Law Enforcement Seeks to Locate Individual Wanted for First-Degree Murder

Members of the FBI’s Washington Field Office and Metropolitan Police Department Safe Streets Task Force are requesting the public’s assistance in locating Elliott Avery Starks, 34, who is being sought in connection with the homicide of Antina Pratt, 40, of Southeast, Washington, D.C. Pratt’s body was found brutally stabbed multiple times on Tuesday, November 8, 2016, at approximately 3:00 p.m. on the Suitland Parkway-Buena Vista Bike Trail near the 2600 Block of Pomeroy Road, S.E.

Elliott Avery Starks is described as a black male, 165 pounds, 5’11” tall, with brown eyes, a medium complexion, and black hair (balding on top). 

The FBI’s Washington Field Office and Metropolitan Police Department Safe Streets Task Force is seeking Elliott Avery Starks, who is sought in connection with the homicide of Antina Pratt.

The Metropolitan Police Department holds an arrest warrant for Starks, who was charged in the District of Columbia Superior Court on January 6, 2017, with premeditated first-degree murder while armed. Starks should be considered armed and dangerous. Starks may have fled the Washington, D.C. area and may possibly be in South Carolina, North Carolina, or Atlanta, Georgia.

The FBI/MPD Safe Streets Task Force requests that anyone with information about Starks to contact the FBI at (202) 278-2000 or the Metropolitan Police Department at (202) 727-9099. Anonymous information may be submitted to MPD’s text tip line by text messaging 50411 or online at tips.fbi.gov.

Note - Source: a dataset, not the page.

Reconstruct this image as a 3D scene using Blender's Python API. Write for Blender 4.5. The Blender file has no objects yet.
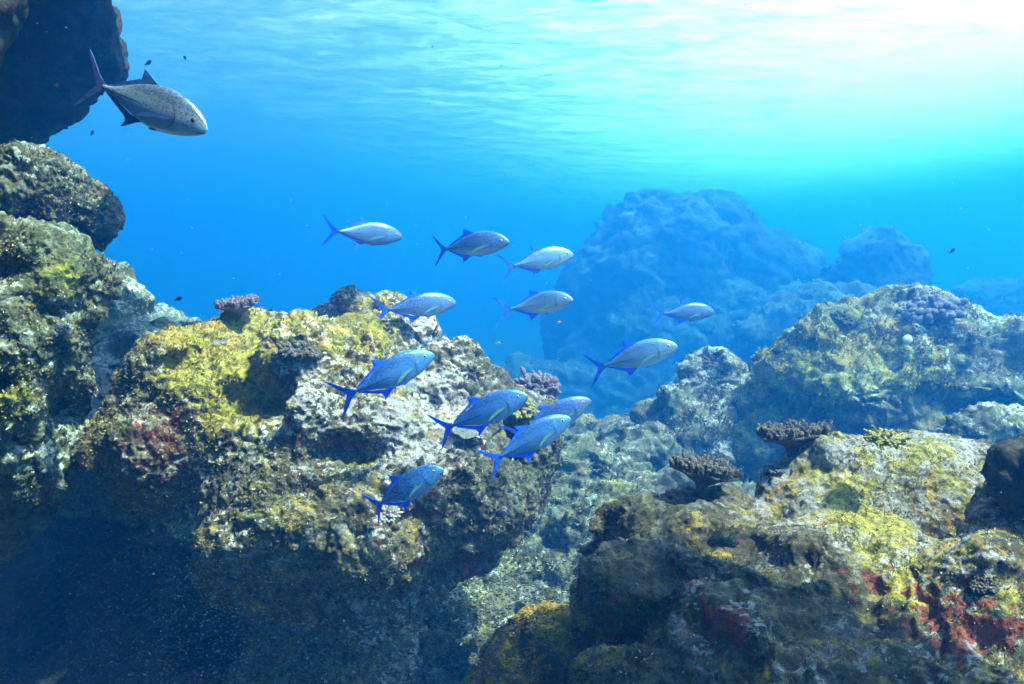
import bpy, math, random
import numpy as np
from mathutils import Vector, Matrix
random.seed(7)
R = math.radians
sc = bpy.context.scene
COL = sc.collection

# ------------------------------------------------------------------ camera, sky, sun, exposure
PITCH = -4.0
FPX = 852.0
cam = bpy.data.cameras.new("camera"); co = bpy.data.objects.new("camera", cam); COL.objects.link(co)
cam.sensor_width = 36; cam.lens = 36*FPX/1024; cam.clip_start = .05; cam.clip_end = 600
co.rotation_euler = (R(90+PITCH), 0, 0); sc.camera = co
SUN_EL, SUN_AZ = R(61), R(118)          # azimuth from +Y (view direction) towards +X (right)
w = bpy.data.worlds.new("World"); sc.world = w; w.use_nodes = True; nt = w.node_tree
sky = nt.nodes.new("ShaderNodeTexSky"); sky.sky_type = 'NISHITA'; sky.sun_disc = False
sky.sun_elevation = SUN_EL; sky.sun_rotation = SUN_AZ
nt.links.new(sky.outputs[0], nt.nodes["Background"].inputs[0]); nt.nodes["Background"].inputs[1].default_value = .05
s = bpy.data.lights.new("sun", 'SUN'); s.energy = 5; s.angle = R(.6); s.color = (1, .95, .87)
so = bpy.data.objects.new("sun", s); COL.objects.link(so)
SUND = Vector((math.sin(SUN_AZ)*math.cos(SUN_EL), math.cos(SUN_AZ)*math.cos(SUN_EL), math.sin(SUN_EL)))
so.rotation_euler = SUND.to_track_quat('Z', 'Y').to_euler()
sc.view_settings.view_transform = 'Standard'; sc.view_settings.look = 'None'
sc.view_settings.gamma = 1; sc.view_settings.exposure = 3.0
sc.cycles.volume_bounces = 1; sc.cycles.max_bounces = 5; sc.cycles.diffuse_bounces = 2
sc.cycles.glossy_bounces = 2; sc.cycles.transmission_bounces = 2; sc.cycles.transparent_max_bounces = 6
sc.cycles.use_denoising = True
TOP = 7.3            # height of the water surface above the camera
FLOOR = -4.2         # depth of the seabed below the camera

def at(px, py, Y):
    a = R(PITCH); x = (px-512)/FPX; y = (342-py)/FPX
    f = math.cos(a)-y*math.sin(a); u = math.sin(a)+y*math.cos(a)
    return Vector((x/f*Y, Y, u/f*Y))

def tag(o, label=None, cat=None, group=None, kind=None):
    for k, v in (('label', label), ('category', cat), ('group', group), ('kind', kind)):
        if v: o[k] = v
    return o

# ------------------------------------------------------------------ node helper
class N:
    def __init__(s, name):
        s.m = bpy.data.materials.new(name); s.m.use_nodes = True; s.t = s.m.node_tree
        s.t.nodes.clear(); s.out = s.t.nodes.new("ShaderNodeOutputMaterial")
    def n(s, typ, _in=None, **props):
        k = s.t.nodes.new(typ)
        for a, b in props.items(): setattr(k, a, b)
        for a, b in (_in or {}).items():
            i = k.inputs[a]
            if isinstance(b, bpy.types.NodeSocket): s.t.links.new(b, i)
            elif isinstance(b, (tuple, list)) and len(b) == 3 and i.type == 'RGBA': i.default_value = (*b, 1)
            else: i.default_value = b
        return k
    def math(s, op, a, b=0., c=0., clamp=False):
        return s.n("ShaderNodeMath", {0: a, 1: b, 2: c}, operation=op, use_clamp=clamp).outputs[0]
    def mix(s, f, a, b):
        return s.n("ShaderNodeMix", {0: f, 6: a, 7: b}, data_type='RGBA').outputs[2]
    def noise(s, vec, scale, detail=4., rough=.6, dist=0., lac=2.):
        return s.n("ShaderNodeTexNoise", {"Vector": vec, "Scale": scale, "Detail": detail, "Roughness": rough, "Distortion": dist, "Lacunarity": lac}).outputs[0]
    def vor(s, vec, scale, feature='F1', rnd=1.):
        return s.n("ShaderNodeTexVoronoi", {"Vector": vec, "Scale": scale, "Randomness": rnd}, feature=feature)
    def step(s, x, lo, hi):
        k = s.n("ShaderNodeMapRange", {0: x, 1: lo, 2: hi, 3: 0., 4: 1.}, interpolation_type='SMOOTHSTEP'); return k.outputs[0]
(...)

This case is being investigated by the FBI/MPD Safe Streets Task Force, which targets violent drug trafficking gangs and attempts to reduce violent crime in the District of Columbia. The Safe Streets Initiative is funded in part by the Baltimore Washington High Intensity Drug Trafficking Area, as well as the Organized Crime Drug Enforcement Task Force. The initiative is one of more than 150 Safe Streets Task Forces across the country that combat street gangs by combining federal, state, and local police resources. The task forces, which began in 1992 in Los Angeles and the District of Columbia, address gang activity, including drug-related crimes.